■ Given request:
Can you set down, exactly as they appear below, the lines from the opening of the material through the one bearing "m_green = mat('teal_green_face', (26, 150, 118), 0.28, coat=0.3)", minus the pictures?

■ Collected data:
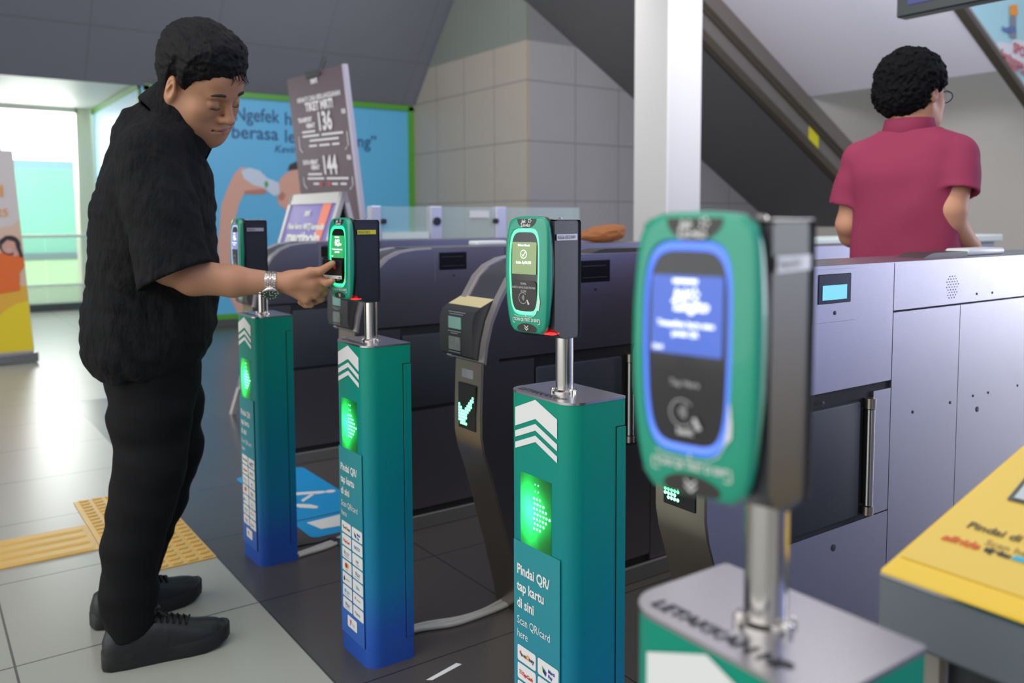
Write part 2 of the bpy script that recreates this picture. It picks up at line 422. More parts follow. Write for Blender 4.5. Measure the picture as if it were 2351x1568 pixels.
m_stick = wrap_mat('pale_teal_sticker', [(0.0, (55, 95, 175)), (0.12, (52, 100, 175)), (0.28, (38, 128, 150)), (0.6, (42, 140, 140))], 0.42)
m_green = mat('teal_green_face', (26, 150, 118), 0.28, coat=0.3)

W_, D_, R_, H_ = 0.1897, 0.1276, 0.036, 0.8277
def post_outline(g=0.0):
    """post plan: both front (-x) corners rounded"""
    x0, x1, y = -D_/2+g, D_/2-g, W_/2-g
    pts = []
    for k in range(9):
        a = PI/2*k/8; pts.append((x0+R_-R_*math.cos(a), y-R_+R_*math.sin(a)))
    pts += [(x1-.003, y), (x1, y-.003), (x1, -y+.003), (x1-.003, -y)]
    for k in range(9):
        a = PI/2*(8-k)/8; pts.append((x0+R_-R_*math.cos(a), -y+R_-R_*math.sin(a)))
    return pts
XF = -D_/2
def front(off):      # u = to the viewer's right on the front face (towards -y)
    return lambda u, v: (XF-off, -u, v)

BADGES = [  # row by row: left column, right column, last one alone
    ('e-m', (200, 60, 40), 'O', (220, 90, 40), 'ney', (190, 60, 60)), ('mp',), ('tap',), ('brizzi',), ('g', 0), ('jenis',), ('mc',), ('g', 1),
    ('drop',), ('blu',), ('g', 2), ('rk',), ('g', 3), ('gp',), ('y',)]
PRINTM = {'k': m_ink, 'r': mat('red_print', (205, 52, 45), 0.5), 'o': mat('orange_print', (238, 150, 40), 0.5),
          'b': mat('blue_print', (40, 60, 160), 0.5), 'g': mat('green_print', (90, 170, 60), 0.5), 't': mat('cyan_print', (60, 175, 200), 0.5), 's': mat('grey_print', (150, 152, 156), 0.5)}
PK = list(PRINTM)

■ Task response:
Write part 2 of the bpy script that recreates this picture. It picks up at line 422. More parts follow. Write for Blender 4.5. Measure the picture as if it were 2351x1568 pixels.
m_stick = wrap_mat('pale_teal_sticker', [(0.0, (55, 95, 175)), (0.12, (52, 100, 175)), (0.28, (38, 128, 150)), (0.6, (42, 140, 140))], 0.42)
m_green = mat('teal_green_face', (26, 150, 118), 0.28, coat=0.3)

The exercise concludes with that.